-- EXERCISE DESCRIPTION --
Retype exactly the lines from the first one through the line with "escooter((x, y, 0), lab, c, rz=.0", including both ends; skip any pictures.

--- start SUPPLIED MATERIAL ---

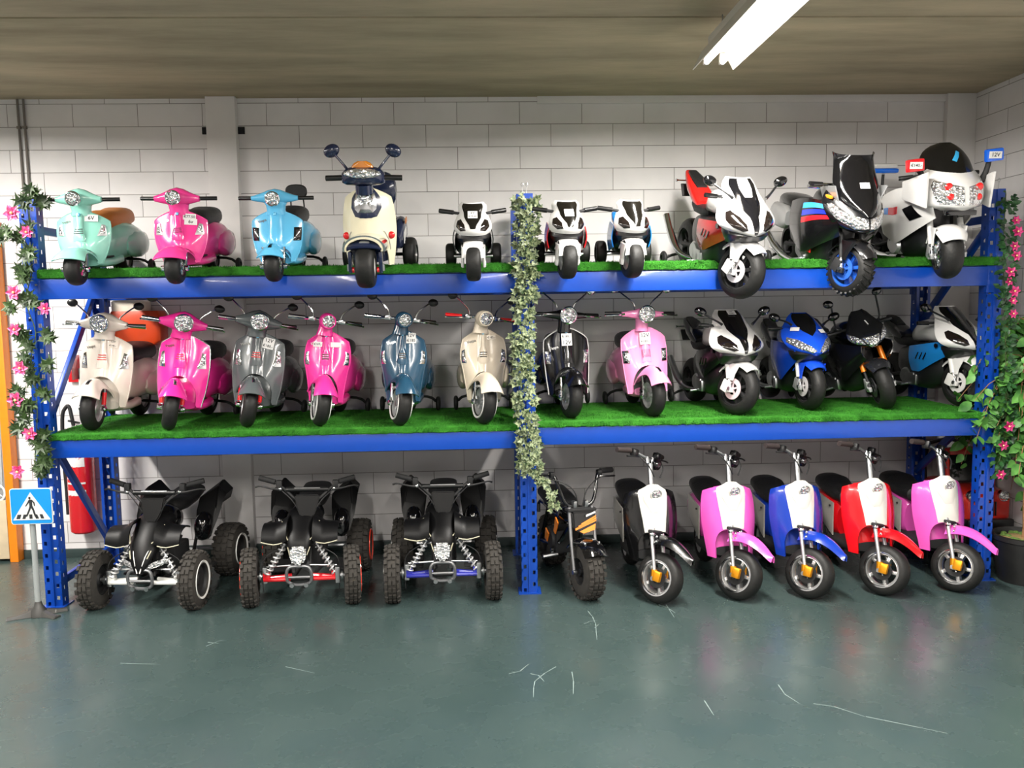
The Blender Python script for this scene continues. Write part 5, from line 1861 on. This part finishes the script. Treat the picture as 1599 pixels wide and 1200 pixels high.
    V.m().loft([ringxz(y_, 0, zc, hw, hh, 24, 2.8) for y_, zc, hw, hh in ((124, 86, 22, 28), (134, 90, 30, 34), (160, 94, 33, 33), (200, 102, 31, 24), (232, 107, 22, 13), (244, 109, 12, 6))]).build('rear_body', P, root)
    for s in (-1, 1):
        def SP(u, v, s=s):
            return Vector((s * (31 + 4 * sin(PI * v) * sin(PI * u)), 122 + 72 * u, 62 + 24 * u + (56 - 18 * u) * v))
        q = V.m().shell(SP, 12, 10, 2 * s, (0, 1), (0, 1)).build('side_panel', GR, root)
        V.m().ball((s * 33, 130, 112), 1.8, 8, 6).build('panel_screw', MATTEB, q)
    V.m().loft([ringxz(y_, 0, zc, hw, hh, 24, 2.5) for y_, zc, hw, hh in ((112, 125, 12, 7), (118, 128, 22, 13), (140, 130, 27, 15), (165, 130, 26, 14), (185, 136, 27, 16), (215, 138, 24, 13), (228, 138, 13, 7))]).build('seat', LEATHER, root)
    wheel(V, R, 25, (0, 196, R), False, 'rear_wheel', TYRE, SILVER, 'spoke', .62, None, n=32)
    sw = V.m()
    for s in (-1, 1):
        sw.tube([(s * 16, 136, 50), (s * 16, 196, R)], 3, 8, 1)
    sw.tube([(14, 130, 46), (34, 150, 20), (36, 152, 4)], 2.4, 8, 1)
    sw.build('swingarm', MATTEB, root)
    return root


for x, y, c, lab in ((.715, -.21, '#0a0a0b', 'black electric scooter with off-white front panel, right of the mini bike'),
                     (1.165, -.19, '#dc55b0', 'pink electric scooter between the black and the blue electric scooter'),
                     (1.565, -.2, '#12359c', 'blue electric scooter with off-white front panel on the floor'),
                     (2.0, -.185, '#d8101a', 'red electric scooter with off-white front panel on the floor'),
                     (2.435, -.165, '#dc55b0', 'pink electric scooter at the right end, beside the potted tree')):
    escooter((x, y, 0), lab, c, rz=.0 if c != '#0a0a0b' else .05, steer=.74)


# ------------------------------------------------------------------ mini bike
def minibike(loc, label, rz=.2, steer=.1):
    R = 43
    V = Veh('mini_bike', label, 'mini bike', loc, rz, 0, 0, .0036, steer, None, axle=(0, 0, R), rake=.3)
    root = V.root
    OR = paint('#e8862a')
    wheel(V, R, 30, (0, 0, R), True, 'front_wheel', DUSTY, MATTEB, 'spoke', .5, None, n=40, tread=1, roundness=3)
    wheel(V, R, 32, (0, 190, R), False, 'rear_wheel', DUSTY, MATTEB, 'spoke', .5, None, n=36, tread=1, roundness=3)
    for s in (-1, 1):
        x = s * 21
        f = V.m(True)
        f.tube([(x, 0, R - 2), (x, 16, R + 50), (x * .95, 28, 140)], [2.6, 2.6, 3], 8, 1)
        fk = f.build('fork_leg', mat('grey_fork', '#8c8c8e', .35, .7), root)
        V.m(True).lathe([(0, -3), (4, -3), (4, 3), (0, 3)], (x, 0, R), 'x', 12).build('axle_nut', STEEL, fk)
    V.m(True).box((0, 28, 136), (50, 16, 5), bev=2).build('fork_crown', MATTEB, root)

    def FD(u, v):
        ph = .75 + 1.7 * v
        r = R + 9 - 6 * abs(u) ** 2.5
        return Vector((u * 20, -r * cos(ph), R + r * sin(ph)))
    m_ = V.m(True).shell(FD, 14, 18, 2).build('front_mudguard', GLOSSB, root, ang=55)
    for s in (-1, 1):
        V.m(True).ball(FD(s * .6, .3) + Vector((0, -1, 1)), 2.4, 10, 6).build('mudguard_bolt', CHROME, m_)
    hb = V.m(True)
    hb.tube([(-68, 62, 190), (-50, 56, 191), (-38, 48, 186), (-32, 40, 166), (-24, 34, 146), (-10, 32, 139), (0, 32, 138), (10, 32, 139), (24, 34, 146), (32, 40, 166), (38, 48, 186), (50, 56, 191), (68, 62, 190)], 3, 10, 3)
    h_ = hb.build('handlebar', GLOSSB, root)
    for s in (-1, 1):
        V.m(True).tube([(s * 46, 54, 191), (s * 72, 63, 190)], 4.6, 12, 1).build('grip', RUBBER, h_)
        V.m(True).tube([(s * 42, 46, 184), (s * 54, 44, 184), (s * 72, 52, 182)], 1.6, 6, 3).build('brake_lever', BLACKP, h_)
        V.m(True).box((s * 42, 50, 189), (8, 10, 10), bev=2).build('switch_block', BLACKP, h_)
        V.m(True).tube([(s * 42, 46, 182), (s * 26, 36, 178), (s * 10, 30, 164), (s * 4, 30, 140)], 1.0, 5, 4).build('brake_cable', MATTEB, h_)
        V.m(True).box((s * 10, 31, 144), (6, 10, 11), bev=1.5).build('bar_clamp', STEEL, h_)
    pl = V.m(True).prism([(-18, 134), (22, 134), (24, 118), (20, 104), (-2, 98), (-18, 108)], 5, lambda a, b, h: (a, 10 + h + (b - 100) * .2 + abs(a) * .15, b)).build('number_plate', BLACKP, root, bevel=1.2)
    for k in range(4):
        V.m(True).prism([(-15 + k * 5, 106 + k * 3.6), (22, 118 + k * 3.4), (23, 120.4 + k * 3.4), (-15 + k * 5, 109 + k * 3.6)] if k < 3 else [(-2, 101), (19, 105), (21, 114), (-8, 104)], 1.2, lambda a, b, h: (a, 8.6 + h + (b - 100) * .2 + abs(a) * .15, b)).build('orange_stripe', OR, pl)
    V.m(True).prism([(4, 126), (22, 131), (21, 133), (4, 129)], 1.2, lambda a, b, h: (a, 8.6 + h + (b - 100) * .2 + abs(a) * .15, b)).build('white_print', WHITEP, pl)
    V.m().loft([ringxz(y_, 0, zc, hw, hh, 20, 2.4) for y_, zc, hw, hh in ((48, 118, 10, 10), (60, 120, 19, 16), (90, 116, 22, 16), (112, 108, 14, 10))]).build('fuel_tank', GLOSSB, root)
    V.m().loft([ringxz(y_, 0, zc, hw, hh, 20, 2.8) for y_, zc, hw, hh in ((104, 122, 14, 7), (114, 126, 24, 11), (150, 128, 27, 12), (190, 132, 26, 11), (200, 132, 16, 6))]).build('seat', LEATHER, root)
    fr = V.m()
    for s in (-1, 1):
        fr.tube([(0, 38, 128), (s * 12, 60, 96), (s * 18, 100, 60), (s * 20, 190, R)], 3.6, 8, 3)
        fr.tube([(s * 4, 40, 120), (s * 16, 110, 110), (s * 18, 200, 112), (s * 20, 206, 90)], 3, 8, 3)
        fr.tube([(s * 18, 150, 112), (s * 20, 188, R + 3)], 3.4, 8, 1)
    fr.build('frame', GLOSSB, root)
    en = V.m()
    en.box((0, 112, 66), (44, 44, 40), bev=5)
    en.lathe([(0, -26), (16, -26), (18, -20), (0, -20)], (0, 116, 66), 'x', 18)
    e_ = en.build('engine', MATTEB, root)
    V.m().lathe([(0, -2), (4, -2), (4, 2), (0, 2)], (-27, 100, 50), 'x', 12).build('pull_start', CHROME, e_)
    for s in (-1, 1):
        V.m().prism([(70, 104), (86, 112), (98, 84), (88, 80)], 2, lambda a, b, h, s=s: (s * (23 + h), a, b)).build('side_decal', OR, root, bevel=.5)
        V.m().prism([(112, 76), (132, 82), (138, 62), (124, 58)], 2, lambda a, b, h, s=s: (s * (27 + h), a, b)).build('side_decal', OR, root, bevel=.5)
        V.m().tube([(s * 18, 96, 44), (s * 44, 96, 42)], 3.4, 8, 1).build('footpeg', STEEL, root)
    return root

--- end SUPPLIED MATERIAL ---

-- FULL OUTPUT --
The Blender Python script for this scene continues. Write part 5, from line 1861 on. This part finishes the script. Treat the picture as 1599 pixels wide and 1200 pixels high.
    V.m().loft([ringxz(y_, 0, zc, hw, hh, 24, 2.8) for y_, zc, hw, hh in ((124, 86, 22, 28), (134, 90, 30, 34), (160, 94, 33, 33), (200, 102, 31, 24), (232, 107, 22, 13), (244, 109, 12, 6))]).build('rear_body', P, root)
    for s in (-1, 1):
        def SP(u, v, s=s):
            return Vector((s * (31 + 4 * sin(PI * v) * sin(PI * u)), 122 + 72 * u, 62 + 24 * u + (56 - 18 * u) * v))
        q = V.m().shell(SP, 12, 10, 2 * s, (0, 1), (0, 1)).build('side_panel', GR, root)
        V.m().ball((s * 33, 130, 112), 1.8, 8, 6).build('panel_screw', MATTEB, q)
    V.m().loft([ringxz(y_, 0, zc, hw, hh, 24, 2.5) for y_, zc, hw, hh in ((112, 125, 12, 7), (118, 128, 22, 13), (140, 130, 27, 15), (165, 130, 26, 14), (185, 136, 27, 16), (215, 138, 24, 13), (228, 138, 13, 7))]).build('seat', LEATHER, root)
    wheel(V, R, 25, (0, 196, R), False, 'rear_wheel', TYRE, SILVER, 'spoke', .62, None, n=32)
    sw = V.m()
    for s in (-1, 1):
        sw.tube([(s * 16, 136, 50), (s * 16, 196, R)], 3, 8, 1)
    sw.tube([(14, 130, 46), (34, 150, 20), (36, 152, 4)], 2.4, 8, 1)
    sw.build('swingarm', MATTEB, root)
    return root


for x, y, c, lab in ((.715, -.21, '#0a0a0b', 'black electric scooter with off-white front panel, right of the mini bike'),
                     (1.165, -.19, '#dc55b0', 'pink electric scooter between the black and the blue electric scooter'),
                     (1.565, -.2, '#12359c', 'blue electric scooter with off-white front panel on the floor'),
                     (2.0, -.185, '#d8101a', 'red electric scooter with off-white front panel on the floor'),
                     (2.435, -.165, '#dc55b0', 'pink electric scooter at the right end, beside the potted tree')):
    escooter((x, y, 0), lab, c, rz=.0 if c != '#0a0a0b' else .05, steer=.74)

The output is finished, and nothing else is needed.